The new study argues that there's a conveyor-belt-like section of mantle rotating underneath the Nile – a convection cell – which has kept the river in place, and shows that it's been running through the same region for tens of millions of years.

"One of the big questions about the Nile is when it originated and why it has persisted for so long," says geologist Claudio Faccenna, from the University of Texas at Austin. "Our solution is actually quite exciting."

The competing hypothesis is that the Nile was first formed almost 6 million years ago, when a drainage basin shift linked to the East African rift occurred.

While the 30-million-year hypothesis isn't a completely new one, this latest study does present new evidence for it, including new geological modelling, and the matching of volcanic rock from the highlands of Ethiopia to the rest of the Nile delta.

Shifts in the Earth's mantle are responsible for the Ethiopian highlands emerging, the study proposes. This gentle drop of 1.5 kilometres (almost a mile) in height by the time the Nile reaches the Mediterranean has kept the river on course for so long.

Without this geological setup, the Nile would've long ago shifted direction towards the west. That of course would have had a profound effect on the history of human civilisation as well - so important has the Nile been to North Africa and the Middle East.

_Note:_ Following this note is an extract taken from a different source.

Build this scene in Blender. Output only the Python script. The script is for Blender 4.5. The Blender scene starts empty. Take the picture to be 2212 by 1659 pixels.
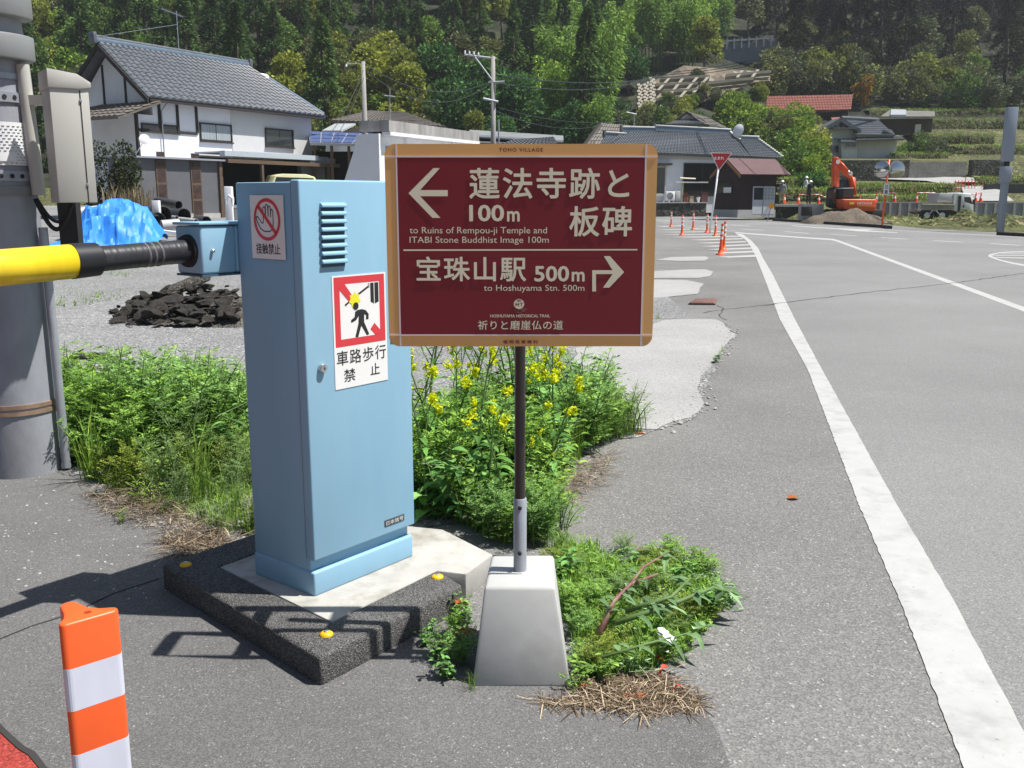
import bpy, bmesh, math, random
from mathutils import Vector, Matrix, noise
S = bpy.context.scene
C = S.collection
rad = math.radians
# ------------------------------------------------------------ camera, sky, sun
CAMH, PITCH, FPX, CX, CY = 1.5, rad(11.04), 2050.0, 1106.0, 829.5
cam = bpy.data.objects.new('camera', bpy.data.cameras.new('camera'))
C.objects.link(cam)
cam.location = (0, 0, CAMH)
cam.rotation_euler = (rad(90) - PITCH, 0, 0)
cam.data.sensor_width = 36
cam.data.lens = 36 * FPX / 2212
cam.data.clip_start = 0.05
cam.data.clip_end = 3000
S.camera = cam
SUN_EL, SUN_AZ = rad(63), rad(-5)          # azimuth measured from +X towards +Y
w = bpy.data.worlds.new('World')
S.world = w
w.use_nodes = True
nt = w.node_tree
sky = nt.nodes.new('ShaderNodeTexSky')
sky.sky_type = 'NISHITA'
sky.sun_disc = False
sky.sun_elevation = SUN_EL
sky.sun_rotation = rad(90) - SUN_AZ
nt.links.new(sky.outputs[0], nt.nodes['Background'].inputs[0])
nt.nodes['Background'].inputs[1].default_value = 0.062
sun = bpy.data.objects.new('sun', bpy.data.lights.new('sun', 'SUN'))
C.objects.link(sun)
sun.data.energy = 5.0
sun.data.angle = rad(0.53)
sun.data.color = (1.0, 0.968, 0.91)
sd = Vector((math.cos(SUN_EL) * math.cos(SUN_AZ), math.cos(SUN_EL) * math.sin(SUN_AZ), math.sin(SUN_EL)))
sun.rotation_euler = sd.to_track_quat('Z', 'Y').to_euler()
S.view_settings.view_transform = 'Standard'
S.view_settings.look = 'None'
S.view_settings.gamma = 1
S.view_settings.exposure = 0.66
try:
    S.cycles.use_denoising = True
    S.cycles.max_bounces = 6
    S.cycles.transparent_max_bounces = 8
except Exception:
    pass

# ------------------------------------------------------------ measuring helpers (photo pixel -> place in the world)
_c, _s = math.cos(PITCH), math.sin(PITCH)
def ray(x, y):
    a = (x - CX) / FPX; b = (CY - y) / FPX
    return (a, _c + b * _s, -_s + b * _c)
def G(x, y, z=0.0):
    d = ray(x, y); t = (z - CAMH) / d[2]
    return Vector((d[0] * t, d[1] * t, z))
def D(x, y, Y):
    d = ray(x, y); t = Y / d[1]
    return Vector((d[0] * t, Y, CAMH + d[2] * t))
def PX(p):
    z = p[2] - CAMH; dep = p[1] * _c - z * _s; up = p[1] * _s + z * _c
    return (CX + FPX * p[0] / dep, CY - FPX * up / dep)
def crop(x0, y0, s):
    return lambda a, b: ((x0 + a / s) / 1.1573, (y0 + b / s) / 1.1573)
class Frame:
    """vertical plane: a runs to the right along it, b out of it towards its front, z up"""
    def __init__(s, o, ang):
        s.o = Vector((o[0], o[1], 0)); s.u = Vector((math.cos(ang), math.sin(ang), 0)); s.n = Vector((s.u.y, -s.u.x, 0))
    def p(s, a, b, z): return s.o + s.u * a + s.n * b + Vector((0, 0, z))
    def at(s, x, y, b=0.0):
        d = Vector(ray(x, y)); o = s.o + s.n * b
        k = d.dot(s.n); t = (o - Vector((0, 0, CAMH))).dot(s.n) / k
        q = Vector((0, 0, CAMH)) + d * t
        return ((q - o).dot(s.u), q.z)

# ------------------------------------------------------------ mesh helpers
def org(o):
    v = Vector((0, 0, 0))
    while o: v += o.location; o = o.parent
    return v
class MB:
    def __init__(s): s.v = []; s.f = []; s.m = []
    def add(s, vs, fs, mi=0):
        o = len(s.v); s.v += [tuple(v) for v in vs]; s.f += [[i + o for i in f] for f in fs]; s.m += [mi] * len(fs); return s
    def obox(s, o, a, b, c, mi=0):
        o, a, b, c = Vector(o), Vector(a), Vector(b), Vector(c)
        vs = [o, o + a, o + a + b, o + b, o + c, o + a + c, o + a + b + c, o + b + c]
        return s.add(vs, [(3, 2, 1, 0), (4, 5, 6, 7), (0, 1, 5, 4), (1, 2, 6, 5), (2, 3, 7, 6), (3, 0, 4, 7)], mi)
    def box(s, c, d, rz=0.0, mi=0):
        ca, sa = math.cos(rz), math.sin(rz)
        a = Vector((ca, sa, 0)) * d[0]; b = Vector((-sa, ca, 0)) * d[1]; k = Vector((0, 0, d[2]))
        return s.obox(Vector(c) - a / 2 - b / 2 - k / 2, a, b, k, mi)
    def fbox(s, F, a0, a1, b0, b1, z0, z1, mi=0):
        return s.obox(F.p(a0, b1, z0), F.u * (a1 - a0), -F.n * (b1 - b0), (0, 0, z1 - z0), mi)
    def prism(s, poly, vec, mi=0):
        n = len(poly); vec = Vector(vec); p = [Vector(q) for q in poly]
        vs = p + [q + vec for q in p]
        fs = [list(range(n))[::-1], list(range(n, 2 * n))] + [[i, (i + 1) % n, n + (i + 1) % n, n + i] for i in range(n)]
        return s.add(vs, fs, mi)
    def poly(s, pts, mi=0): return s.add(pts, [list(range(len(pts)))], mi)
    def quad(s, *p, mi=0): return s.add(p, [(0, 1, 2, 3)], mi)
    def tube(s, pts, r, n=8, mi=0, cap=True):
        pts = [Vector(p) for p in pts]; k = len(pts)
        rs = r if isinstance(r, (list, tuple)) else [r] * k
        vs = []; fs = []
        up = None
        for i, p in enumerate(pts):
            t = (pts[min(i + 1, k - 1)] - pts[max(i - 1, 0)])
            t = t.normalized() if t.length > 1e-9 else Vector((0, 0, 1))
            if up is None:
                up = t.orthogonal().normalized()
            x = (up - t * up.dot(t))
            x = x.normalized() if x.length > 1e-6 else t.orthogonal().normalized()
            up = x; y = t.cross(x)
            for j in range(n):
                a = 2 * math.pi * j / n
                vs.append(p + (x * math.cos(a) + y * math.sin(a)) * rs[i])
        for i in range(k - 1):
            for j in range(n):
                fs.append((i * n + j, i * n + (j + 1) % n, (i + 1) * n + (j + 1) % n, (i + 1) * n + j))
        if cap: fs += [list(range(n))[::-1], list(range((k - 1) * n, k * n))]
        return s.add(vs, fs, mi)
    def disc(s, c, r, nrm, n=20, mi=0, th=0.0, ry=None):
        nrm = Vector(nrm).normalized(); x = Vector((0, 0, 1)).cross(nrm)
        x = x.normalized() if x.length > 1e-6 else Vector((1, 0, 0)); y = nrm.cross(x)
        pts = [Vector(c) + x * math.cos(2 * math.pi * i / n) * r + y * math.sin(2 * math.pi * i / n) * (ry or r) for i in range(n)]
        return s.prism(pts, nrm * th, mi) if th else s.poly(pts, mi)
    def dome(s, c, r, nrm, depth, n=16, k=4, mi=0):
        nrm = Vector(nrm).normalized(); x = Vector((0, 0, 1)).cross(nrm)
        x = x.normalized() if x.length > 1e-6 else Vector((1, 0, 0)); y = nrm.cross(x)
        vs = [Vector(c) + nrm * depth]; fs = []
        for i in range(1, k + 1):
            q = i / k
            for j in range(n):
                a = 2 * math.pi * j / n
                vs.append(Vector(c) + (x * math.cos(a) + y * math.sin(a)) * r * q + nrm * depth * (1 - q * q))
        for j in range(n): fs.append((0, 1 + j, 1 + (j + 1) % n))
        for i in range(k - 1):
            for j in range(n):
                fs.append((1 + i * n + j, 1 + (i + 1) * n + j, 1 + (i + 1) * n + (j + 1) % n, 1 + i * n + (j + 1) % n))
        return s.add(vs, fs, mi)
    def lathe(s, c, prof, n=12, mi=0, axis=(0, 0, 1)):
        ax = Vector(axis).normalized()
        pts = [Vector(c) + ax * z for r, z in prof]
        return s.tube_r(pts, [r for r, z in prof], ax, n, mi)
    def tube_r(s, pts, rs, ax, n, mi):
        x = ax.orthogonal().normalized(); y = ax.cross(x); vs = []; fs = []
        for p, r in zip(pts, rs):
            for j in range(n):
                a = 2 * math.pi * j / n; vs.append(p + (x * math.cos(a) + y * math.sin(a)) * r)
        for i in range(len(pts) - 1):
            for j in range(n):
                fs.append((i * n + j, i * n + (j + 1) % n, (i + 1) * n + (j + 1) % n, (i + 1) * n + j))
        fs += [list(range(n))[::-1], list(range((len(pts) - 1) * n, len(pts) * n))]
        return s.add(vs, fs, mi)
    def build(s, name, mats, parent=None, smooth=False, bevel=0.0, seg=2, fixn=True, autos=None):
        o0 = org(parent)
        me = bpy.data.meshes.new(name)
        me.from_pydata([(v[0] - o0.x, v[1] - o0.y, v[2] - o0.z) for v in s.v], [], s.f)
        if not isinstance(mats, (list, tuple)): mats = [mats]
        for m in mats: me.materials.append(m)
        if len(mats) > 1: me.polygons.foreach_set('material_index', s.m)
        if fixn or bevel:
            bm = bmesh.new(); bm.from_mesh(me)
            if fixn: bmesh.ops.recalc_face_normals(bm, faces=bm.faces)
            if bevel:
                es = [e for e in bm.edges if len(e.link_faces) == 2 and e.calc_face_angle(0) > 0.5]
                bmesh.ops.bevel(bm, geom=es, offset=bevel, segments=seg, affect='EDGES', profile=0.5, clamp_overlap=True)
            bm.to_mesh(me); bm.free()
        if smooth: me.polygons.foreach_set('use_smooth', [True] * len(me.polygons))
        if bevel or autos:
            try:
                me.polygons.foreach_set('use_smooth', [True] * len(me.polygons)); me.set_sharp_from_angle(angle=rad(autos or 40))
            except Exception: pass
        ob = bpy.data.objects.new(name, me); C.objects.link(ob)
        if parent: ob.parent = parent
        return ob
def tag(o, label=None, cat=None, group=None, kind=None):
    if label: o['label'] = label
    if cat: o['category'] = cat
    if group: o['group'] = group
    if kind: o['kind'] = kind
    return o
def thing(name, label, cat, loc=(0, 0, 0), group=None):
    o = bpy.data.objects.new(name, None); C.objects.link(o)
    o.location = Vector(loc); o.empty_display_size = 0.2
    return tag(o, label, cat, group)
def dup(root, loc, rz=0.0, sc=1.0, label=None, group=None, rx=0.0, ry=0.0):
    def cp(o, par):
        q = o.copy(); C.objects.link(q); q.parent = par
        for ch in o.children: cp(ch, q)
        return q
    r = cp(root, None)
    put(r, loc, rz, sc, label, group, rx, ry)
    return r
def put(r, loc, rz=0.0, sc=1.0, label=None, group=None, rx=0.0, ry=0.0):
    r.location = loc; r.rotation_euler = (rx, ry, rz); r.scale = sc if isinstance(sc, (tuple, list)) else (sc, sc, sc)
    if label: r['label'] = label
    if group: r['group'] = group
def structure(o): o['kind'] = 'structure'; return o
def stuff(o, label, cat): return tag(o, label, cat, kind='stuff')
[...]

Besides offering up evidence that the Nile has been flowing in its current direction for 30 million years, the new study also serves up new information on how the movement of the deep mantle under the Earth's surface can affect what happens on the ground, and how rivers could give us clues to what's happening way down underneath.

Now the researchers want to apply the same type of analysis to the other major rivers in the world, including the Yangtze and Congo rivers. For the time being though, we may have ticked off one more of the mysteries around the great Nile.

"Despite the multiple small-scale modifications that the Nile drainage must have undergone during the last 30 million years, the river has existed without interruption, continuously connecting the Ethiopian topographic swell to the Mediterranean Sea," conclude the researchers in their published paper.

The research has been published in Nature Geoscience.